Raw data:
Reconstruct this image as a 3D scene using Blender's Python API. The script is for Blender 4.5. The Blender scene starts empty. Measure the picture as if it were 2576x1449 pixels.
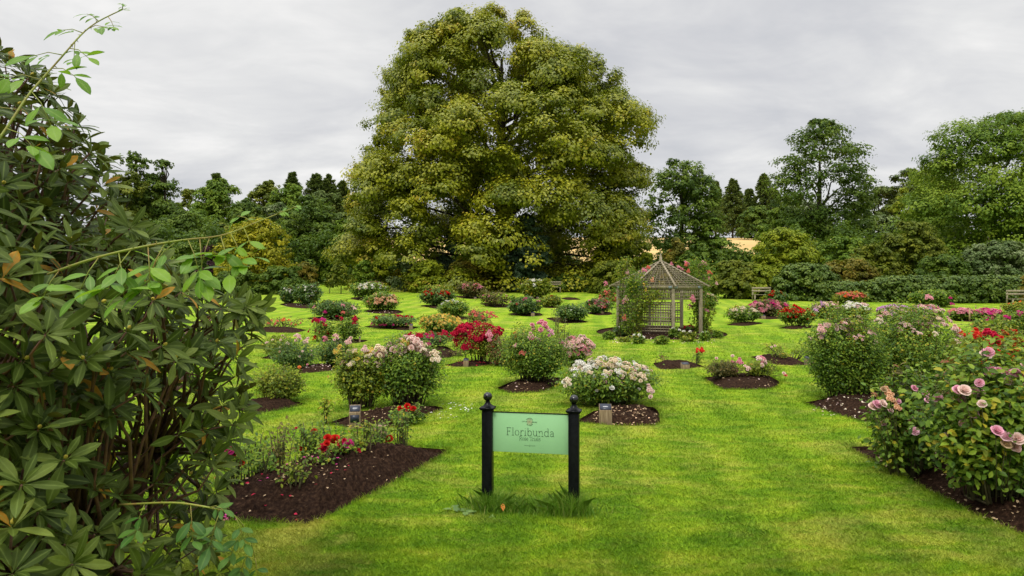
import bpy, math
import numpy as np
from mathutils import Vector
from mathutils.geometry import delaunay_2d_cdt

C = bpy.context.scene.collection
F = 1717.3            # focal length in pixels of a 2576-wide picture
CU, CV = 1288.0, 724.5
CAMZ = 2.2
R = np.random.default_rng(7)

# ------------------------------------------------------------------ terrain
_ky = np.array([0, 5, 7, 12, 20, 26, 30, 36, 44, 50, 60, 68, 76, 84, 100, 130, 180, 300, 600, 2500.])
_kz = np.array([-.02, -.02, -.02, 0.0, .13, .29, .47, .78, 1.18, 1.48, 1.90, 2.1, 2.4, 3.2, 6.4, 10.4, 15.6, 24, 30, 34.])
_ty = np.arange(-20, 2500, .25)
_tz = np.interp(_ty, _ky, _kz)
_k = np.ones(13)/13
_tz = np.convolve(np.pad(_tz, 6, mode='edge'), _k, mode='valid')
def G(y):
    return np.interp(y, _ty, _tz)
def ray(u, v, y):
    return ((u-CU)/F*y, y, CAMZ + (CV-v)/F*y)
_sy = np.concatenate([np.arange(2, 90, .02)])
def gp(u, v):
    """the point of the lawn seen at picture position u, v"""
    z = CAMZ + (CV-v)/F*_sy
    i = int(np.argmax(z <= G(_sy)))
    y = _sy[i] if z[i] <= G(_sy[i]) else 66.0
    return (u-CU)/F*y, float(y)

# ------------------------------------------------------------------ object helpers
def tag(o, label=None, cat=None, group=None, kind=None):
    if label: o['label'] = label
    if cat: o['category'] = cat
    if group: o['group'] = group
    if kind: o['kind'] = kind
    return o
def empty(name, loc, label, cat, group=None, rz=0):
    o = bpy.data.objects.new(name, None); C.objects.link(o)
    o.location = loc; o.rotation_euler = (0, 0, rz); o.empty_display_size = .1
    return tag(o, label, cat, group)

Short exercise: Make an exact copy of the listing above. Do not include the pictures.

Task result:
Reconstruct this image as a 3D scene using Blender's Python API. The script is for Blender 4.5. The Blender scene starts empty. Measure the picture as if it were 2576x1449 pixels.
import bpy, math
import numpy as np
from mathutils import Vector
from mathutils.geometry import delaunay_2d_cdt

C = bpy.context.scene.collection
F = 1717.3            # focal length in pixels of a 2576-wide picture
CU, CV = 1288.0, 724.5
CAMZ = 2.2
R = np.random.default_rng(7)

# ------------------------------------------------------------------ terrain
_ky = np.array([0, 5, 7, 12, 20, 26, 30, 36, 44, 50, 60, 68, 76, 84, 100, 130, 180, 300, 600, 2500.])
_kz = np.array([-.02, -.02, -.02, 0.0, .13, .29, .47, .78, 1.18, 1.48, 1.90, 2.1, 2.4, 3.2, 6.4, 10.4, 15.6, 24, 30, 34.])
_ty = np.arange(-20, 2500, .25)
_tz = np.interp(_ty, _ky, _kz)
_k = np.ones(13)/13
_tz = np.convolve(np.pad(_tz, 6, mode='edge'), _k, mode='valid')
def G(y):
    return np.interp(y, _ty, _tz)
def ray(u, v, y):
    return ((u-CU)/F*y, y, CAMZ + (CV-v)/F*y)
_sy = np.concatenate([np.arange(2, 90, .02)])
def gp(u, v):
    """the point of the lawn seen at picture position u, v"""
    z = CAMZ + (CV-v)/F*_sy
    i = int(np.argmax(z <= G(_sy)))
    y = _sy[i] if z[i] <= G(_sy[i]) else 66.0
    return (u-CU)/F*y, float(y)

# ------------------------------------------------------------------ object helpers
def tag(o, label=None, cat=None, group=None, kind=None):
    if label: o['label'] = label
    if cat: o['category'] = cat
    if group: o['group'] = group
    if kind: o['kind'] = kind
    return o
def empty(name, loc, label, cat, group=None, rz=0):
    o = bpy.data.objects.new(name, None); C.objects.link(o)
    o.location = loc; o.rotation_euler = (0, 0, rz); o.empty_display_size = .1
    return tag(o, label, cat, group)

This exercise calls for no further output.